Regulating the space of all surfaces by a cut on curvature

Question

Consider compact connected surfaces embedded in $\mathbb{R}^3$, with boundary given by a fixed unit circle. It seems the collection of all such surfaces is some infinite-dimensional space, comprising mostly of very 'jagged' surfaces. If I try to regulate this space by only considering surfaces whose gaussian curvature is bounded in norm by some $\kappa_0 > 0$, does the space become finite-dimensional in some topology? It's not quite clear to me what the natural topology to use here is, a candidate is the Hausdorff distance (though this seems a bit too degenerate), or an idea along the Earth-movers distance?

Answer 1

tl;dr: Even among surfaces of rotation with fixed area, the space of surfaces of bounded curvature is infinite-dimensional.

---

Theorem 2.5 of A Symplectic Look at Surfaces of Revolution asserts (in particular) a bijective correspondence between

• Smooth, functions $\varphi$ defined on $[0, 1]$, positive on $(0, 1)$ and satisfying $$ \varphi(1) = 0,\qquad \varphi'(1) = -2,\qquad \varphi(0) = 1. $$
• Isometry classes of smooth, rotation-invariant Riemannian metrics of area $2\pi$ on a disk, bounded by a unit circle. In the construction of the paper, if $\tau$ denotes a real parameter for $[0, 1]$, the Gaussian curvature of the metric induced by $\varphi$ is $K = -\frac{1}{2}\varphi''(\tau)$.

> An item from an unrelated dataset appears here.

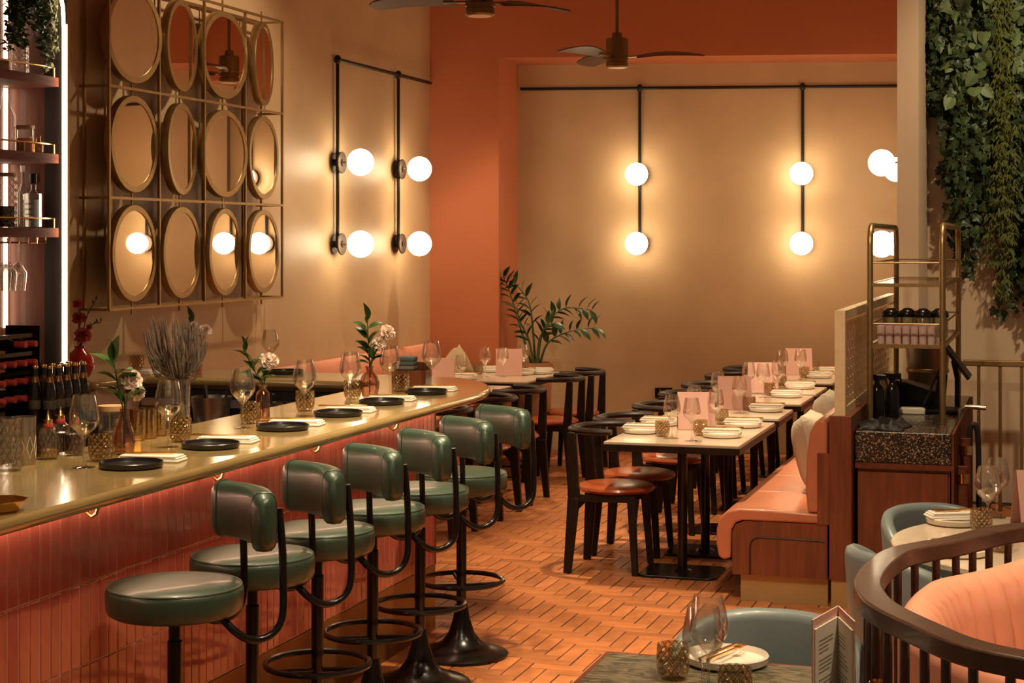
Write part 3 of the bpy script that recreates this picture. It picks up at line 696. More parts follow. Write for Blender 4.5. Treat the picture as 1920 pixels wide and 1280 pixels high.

For example, the quadratic polynomial $\varphi_{0}(\tau) = 1 - \tau^{2}$ correspods to a round unit hemisphere. The boundary circle is at $\tau = 0$. (If it's of interest, the metric embeds in Euclidean three-space as a surface of rotation if and only if $|\varphi'| \leq 2$.)

Now, if $\psi$ denotes an arbitrary smooth function in $[0, 1]$ that vanishes to order $2$ at both endpoints and satisfies $\sup |\psi''| < 2$, then the function $\varphi = \varphi_{0} + \psi$ induces a metric of metric of bounded, positive curvature. The space of $\psi$ is infinite-dimensional (e.g., take any smooth function absolutely bounded by $1$, integrate twice, and add a suitable cubic polynomial to ensure second-order vanishing at $\tau = 1$); distinct $\psi$ induce non-isometric metrics.